Depoimentos de empresários do ramo, como os das lojas Rincão Gaúcho e Alchieri, na capital gaúcha, apontam que o consumidor de produtos tradicionalistas é aquele indivíduo porto-alegrense por opção, e não por naturalidade. O porto-alegrense natural da capital não possui o hábito da bombacha, do facão, das danças no CTG. Esse hábito é trazido quando de sua vinda de uma cidade no Interior, em que ali sim a tradição era mais forte. Em uma cidade mais cosmopolita como Porto Alegre, um sotaque mais reforçado ou um pala no rigoroso inverno são indicativos quase certos de que o indivíduo é de origem interiorana. Uma pesquisa da Escola de Administração da Universidade Federal do Rio Grande do Sul (UFRGS) revela alguns indicadores socio-econômicos, quando o produto em questão é o chimarrão: o maior número de consumidores está nas classes B e C, com 70,7% da amostra da pesquisa. Enquanto 32% dos entrevistados tomam chimarrão de 1 a 2 vezes por semana, 51% tomam todos os dias. No cruzamento de freqüência de consumo por classe social, percebeu-se que os entrevistados da classe A tendem a tomar chimarrão entre 1 a 2 vezes por semana (e mais aos finais de semana), constatando-se que o chimarrão diário é um hábito mais da classe média do que das classes mais altas e mais baixas.
O Movimento Tradicionalista Gaúcho, criado em 1966 e pretendendo ser a síntese e congregação de todas as manifestações nativistas no Estado do Rio Grande do Sul, é quem talvez melhor explore a gama de produtos que podem ser ofertados sob essa bandeira do tradicionalismo. Para citar alguns produtos do MTG: CD de Hinos Oficiais, coletâneas musicais diversas, Legislação Tradicionalista, agendas de diferentes modelos, livros dispositivos de bandeiras e brasões e obras literárias, além de óbvias camisetas e outros colecionáveis nativistas.
Não obstante um fenômeno regional, percebe-se tentativas exitosas de exportação do conceito do estilo de vida gaúcho para outras querências, como os Estados Unidos, Canadá e Europa, onde churrascarias gaúchas são estabelecimentos disputados por ambos gaúchos em férias e visitantes gastronômicos locais. Quase que por ironia da globalização cultural e mercadológica, a rede de churrascarias Fogo de Chão abriu sua mais recente filial justamente em Atlanta, na Geórgia, sede da multinacional que patrocina nossa Semana Farroupilha. O sonho de transcender, neste caso, se realizou.
Bibliografia

ALVES, Fábio. Churrascarias brasileiras nos EUA ficam à margem da "vaca louca". O Estado de São Paulo, 7 fev. 2001. Edit. Economia & Negócios.

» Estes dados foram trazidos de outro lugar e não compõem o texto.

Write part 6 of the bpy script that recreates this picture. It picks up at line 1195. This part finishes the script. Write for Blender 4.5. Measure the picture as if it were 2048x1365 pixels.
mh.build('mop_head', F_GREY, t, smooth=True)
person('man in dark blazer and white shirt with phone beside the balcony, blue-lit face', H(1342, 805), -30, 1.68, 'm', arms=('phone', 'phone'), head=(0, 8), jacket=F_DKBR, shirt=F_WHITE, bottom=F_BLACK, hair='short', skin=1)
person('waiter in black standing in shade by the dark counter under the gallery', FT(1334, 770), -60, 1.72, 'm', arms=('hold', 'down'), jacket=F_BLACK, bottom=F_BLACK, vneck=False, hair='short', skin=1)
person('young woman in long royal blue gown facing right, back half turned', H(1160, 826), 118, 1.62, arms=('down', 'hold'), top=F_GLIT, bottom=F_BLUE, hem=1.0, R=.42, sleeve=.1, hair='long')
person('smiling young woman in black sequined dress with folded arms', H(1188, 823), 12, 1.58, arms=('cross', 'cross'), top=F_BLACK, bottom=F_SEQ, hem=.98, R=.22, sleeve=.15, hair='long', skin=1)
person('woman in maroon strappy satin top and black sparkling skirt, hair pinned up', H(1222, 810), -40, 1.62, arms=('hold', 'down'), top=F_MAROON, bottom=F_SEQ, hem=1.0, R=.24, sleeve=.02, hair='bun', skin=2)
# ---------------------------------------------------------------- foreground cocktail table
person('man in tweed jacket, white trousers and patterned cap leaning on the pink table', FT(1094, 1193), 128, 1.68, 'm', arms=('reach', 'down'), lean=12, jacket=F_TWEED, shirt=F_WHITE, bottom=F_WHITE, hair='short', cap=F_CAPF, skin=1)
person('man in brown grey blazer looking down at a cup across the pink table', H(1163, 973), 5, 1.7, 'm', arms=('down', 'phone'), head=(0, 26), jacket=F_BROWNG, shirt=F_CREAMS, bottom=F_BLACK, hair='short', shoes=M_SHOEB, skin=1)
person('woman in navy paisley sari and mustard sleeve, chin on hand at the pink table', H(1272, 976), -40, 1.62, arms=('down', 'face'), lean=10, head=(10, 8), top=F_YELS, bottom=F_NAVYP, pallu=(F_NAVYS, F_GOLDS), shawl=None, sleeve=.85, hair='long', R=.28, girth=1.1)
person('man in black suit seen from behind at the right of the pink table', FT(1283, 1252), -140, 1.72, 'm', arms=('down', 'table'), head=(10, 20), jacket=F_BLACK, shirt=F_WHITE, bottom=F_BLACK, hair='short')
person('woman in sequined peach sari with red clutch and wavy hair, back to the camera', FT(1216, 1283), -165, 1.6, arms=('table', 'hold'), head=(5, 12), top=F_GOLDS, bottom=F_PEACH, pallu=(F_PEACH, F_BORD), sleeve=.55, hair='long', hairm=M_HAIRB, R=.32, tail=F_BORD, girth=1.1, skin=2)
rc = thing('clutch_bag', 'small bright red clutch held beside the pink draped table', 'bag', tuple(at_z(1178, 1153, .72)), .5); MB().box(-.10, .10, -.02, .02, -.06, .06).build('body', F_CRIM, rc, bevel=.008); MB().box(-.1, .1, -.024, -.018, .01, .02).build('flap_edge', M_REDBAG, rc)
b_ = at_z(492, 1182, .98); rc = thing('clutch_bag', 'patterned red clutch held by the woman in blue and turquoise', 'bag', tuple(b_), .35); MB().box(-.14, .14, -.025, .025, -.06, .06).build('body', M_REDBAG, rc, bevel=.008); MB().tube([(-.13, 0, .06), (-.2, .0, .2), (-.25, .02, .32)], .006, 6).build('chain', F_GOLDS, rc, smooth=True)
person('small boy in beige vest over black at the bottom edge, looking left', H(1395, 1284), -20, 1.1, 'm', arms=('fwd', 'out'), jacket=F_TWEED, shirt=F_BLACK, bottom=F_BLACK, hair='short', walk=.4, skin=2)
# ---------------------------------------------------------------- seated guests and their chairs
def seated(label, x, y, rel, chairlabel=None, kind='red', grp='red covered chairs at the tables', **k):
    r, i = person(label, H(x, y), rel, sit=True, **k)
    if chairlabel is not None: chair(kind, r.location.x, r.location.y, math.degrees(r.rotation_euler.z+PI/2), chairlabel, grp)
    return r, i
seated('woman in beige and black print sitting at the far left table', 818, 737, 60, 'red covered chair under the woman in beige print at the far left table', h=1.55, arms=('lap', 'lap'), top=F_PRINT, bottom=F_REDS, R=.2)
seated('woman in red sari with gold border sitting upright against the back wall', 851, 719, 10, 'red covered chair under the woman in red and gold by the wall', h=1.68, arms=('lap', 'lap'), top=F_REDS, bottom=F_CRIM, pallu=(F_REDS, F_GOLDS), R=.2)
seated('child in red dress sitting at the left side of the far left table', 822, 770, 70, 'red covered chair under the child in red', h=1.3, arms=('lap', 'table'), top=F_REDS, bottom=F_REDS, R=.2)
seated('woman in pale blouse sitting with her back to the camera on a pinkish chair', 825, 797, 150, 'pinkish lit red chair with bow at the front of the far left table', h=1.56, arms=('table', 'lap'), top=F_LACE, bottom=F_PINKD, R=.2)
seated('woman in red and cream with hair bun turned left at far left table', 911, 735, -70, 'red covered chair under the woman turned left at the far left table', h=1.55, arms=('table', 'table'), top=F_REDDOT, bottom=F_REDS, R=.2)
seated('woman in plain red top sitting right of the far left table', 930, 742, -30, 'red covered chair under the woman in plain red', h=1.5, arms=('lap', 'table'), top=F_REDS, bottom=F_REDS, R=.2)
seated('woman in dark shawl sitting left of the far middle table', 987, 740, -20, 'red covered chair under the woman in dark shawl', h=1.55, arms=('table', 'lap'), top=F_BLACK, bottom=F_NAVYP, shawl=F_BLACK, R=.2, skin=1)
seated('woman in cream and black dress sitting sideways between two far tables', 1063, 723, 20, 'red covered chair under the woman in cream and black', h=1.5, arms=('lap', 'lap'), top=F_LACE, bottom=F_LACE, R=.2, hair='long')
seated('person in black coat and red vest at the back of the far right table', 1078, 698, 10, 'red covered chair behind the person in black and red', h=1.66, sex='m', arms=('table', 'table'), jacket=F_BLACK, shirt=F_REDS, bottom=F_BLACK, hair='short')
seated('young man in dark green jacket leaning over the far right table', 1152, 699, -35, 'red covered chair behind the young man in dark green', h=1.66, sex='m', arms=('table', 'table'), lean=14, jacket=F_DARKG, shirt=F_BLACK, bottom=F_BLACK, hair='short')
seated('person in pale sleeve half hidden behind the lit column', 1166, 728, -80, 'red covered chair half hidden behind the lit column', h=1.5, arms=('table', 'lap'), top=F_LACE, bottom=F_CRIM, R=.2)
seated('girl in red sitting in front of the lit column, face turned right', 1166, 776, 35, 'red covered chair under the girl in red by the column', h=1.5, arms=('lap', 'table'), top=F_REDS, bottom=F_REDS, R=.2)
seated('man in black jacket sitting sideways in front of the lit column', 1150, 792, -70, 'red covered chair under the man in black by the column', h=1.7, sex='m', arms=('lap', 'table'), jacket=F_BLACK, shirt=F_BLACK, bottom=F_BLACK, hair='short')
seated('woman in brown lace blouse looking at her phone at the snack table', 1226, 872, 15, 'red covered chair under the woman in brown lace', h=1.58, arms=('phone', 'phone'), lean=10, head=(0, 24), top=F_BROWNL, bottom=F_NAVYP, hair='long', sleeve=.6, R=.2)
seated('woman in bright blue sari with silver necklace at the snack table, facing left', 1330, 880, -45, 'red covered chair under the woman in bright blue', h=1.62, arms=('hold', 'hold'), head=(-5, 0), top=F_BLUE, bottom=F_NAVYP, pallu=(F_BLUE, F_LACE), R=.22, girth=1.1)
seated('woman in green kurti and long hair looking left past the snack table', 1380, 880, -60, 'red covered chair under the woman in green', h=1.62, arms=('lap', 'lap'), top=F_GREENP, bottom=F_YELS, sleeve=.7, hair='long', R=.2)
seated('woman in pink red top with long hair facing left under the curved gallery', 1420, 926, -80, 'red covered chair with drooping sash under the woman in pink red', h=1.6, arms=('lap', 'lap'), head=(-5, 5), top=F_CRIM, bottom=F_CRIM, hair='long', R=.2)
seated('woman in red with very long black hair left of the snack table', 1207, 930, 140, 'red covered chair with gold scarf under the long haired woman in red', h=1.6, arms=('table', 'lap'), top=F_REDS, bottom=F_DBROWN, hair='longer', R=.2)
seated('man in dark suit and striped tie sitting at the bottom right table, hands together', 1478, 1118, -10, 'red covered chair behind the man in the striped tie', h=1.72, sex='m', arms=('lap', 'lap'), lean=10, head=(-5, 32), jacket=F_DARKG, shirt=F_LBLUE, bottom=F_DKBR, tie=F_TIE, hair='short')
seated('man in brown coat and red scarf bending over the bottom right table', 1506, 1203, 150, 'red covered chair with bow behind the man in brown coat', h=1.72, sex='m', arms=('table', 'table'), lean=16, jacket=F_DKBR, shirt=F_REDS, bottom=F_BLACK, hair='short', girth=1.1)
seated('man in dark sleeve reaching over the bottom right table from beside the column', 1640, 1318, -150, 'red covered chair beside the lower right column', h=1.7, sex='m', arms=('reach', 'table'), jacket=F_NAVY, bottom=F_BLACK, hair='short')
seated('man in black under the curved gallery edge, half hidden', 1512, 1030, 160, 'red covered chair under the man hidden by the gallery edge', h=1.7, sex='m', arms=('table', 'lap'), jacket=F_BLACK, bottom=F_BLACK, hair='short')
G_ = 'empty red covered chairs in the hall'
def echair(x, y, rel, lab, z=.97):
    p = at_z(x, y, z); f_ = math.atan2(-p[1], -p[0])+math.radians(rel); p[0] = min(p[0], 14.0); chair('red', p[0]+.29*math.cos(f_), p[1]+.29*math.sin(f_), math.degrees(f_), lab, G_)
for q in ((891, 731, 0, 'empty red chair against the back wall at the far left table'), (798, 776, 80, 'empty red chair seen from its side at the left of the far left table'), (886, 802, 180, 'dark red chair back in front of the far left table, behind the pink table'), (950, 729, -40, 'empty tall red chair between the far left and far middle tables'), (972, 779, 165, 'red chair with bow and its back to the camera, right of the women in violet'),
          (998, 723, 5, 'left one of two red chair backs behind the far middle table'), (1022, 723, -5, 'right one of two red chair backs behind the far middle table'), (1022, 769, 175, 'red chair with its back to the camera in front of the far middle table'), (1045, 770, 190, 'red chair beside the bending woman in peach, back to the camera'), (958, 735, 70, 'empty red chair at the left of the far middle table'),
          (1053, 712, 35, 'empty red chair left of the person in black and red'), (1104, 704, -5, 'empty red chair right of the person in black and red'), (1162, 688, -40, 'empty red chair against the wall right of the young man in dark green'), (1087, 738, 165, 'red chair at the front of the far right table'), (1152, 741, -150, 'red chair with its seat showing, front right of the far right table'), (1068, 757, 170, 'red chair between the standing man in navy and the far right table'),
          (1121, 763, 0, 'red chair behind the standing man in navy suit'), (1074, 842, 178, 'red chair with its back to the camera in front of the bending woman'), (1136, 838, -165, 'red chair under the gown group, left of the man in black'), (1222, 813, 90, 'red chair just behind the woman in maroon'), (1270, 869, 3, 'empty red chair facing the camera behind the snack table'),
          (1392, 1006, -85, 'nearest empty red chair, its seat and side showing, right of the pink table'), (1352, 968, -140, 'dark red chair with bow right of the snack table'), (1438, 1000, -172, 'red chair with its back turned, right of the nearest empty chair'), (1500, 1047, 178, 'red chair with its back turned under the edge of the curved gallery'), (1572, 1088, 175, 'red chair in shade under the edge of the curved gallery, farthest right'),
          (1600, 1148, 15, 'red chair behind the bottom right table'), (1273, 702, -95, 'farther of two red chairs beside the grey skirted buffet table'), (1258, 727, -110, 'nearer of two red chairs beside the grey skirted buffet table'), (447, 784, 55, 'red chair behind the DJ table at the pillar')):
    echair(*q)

FLORES, Moacyr. O mito do gaúcho. Correio Rio-grandense. Caxias do Sul, 19 set. 2001.

JACKS, Nilda. Querência: Cultura regional como mediação Simbólica - um estudo de recepção -. Porto Alegre: Editora da Universidade/UFRGS, 1999.

MANUAL reúne normas do gauchismo. Jornal A Razão, Santa Maria, 11 set. 2002.

NAISBITT, John; ABURDENE, Patricia. Megatrends 2000. São Paulo: Amana-Key, 1990.

NIQUE, Walter M. (Professor Orientador) Os Hábitos de Consumo de Chimarrão em Porto Alegre. Pesquisa da turma da disciplina de Pesquisa em Marketing da Escola de Administração da Universidade Federal do Rio Grande do Sul. Dez. 2001.

VENDEDOR de sonhos. HSM Management. São Paulo, maio-junho 2001.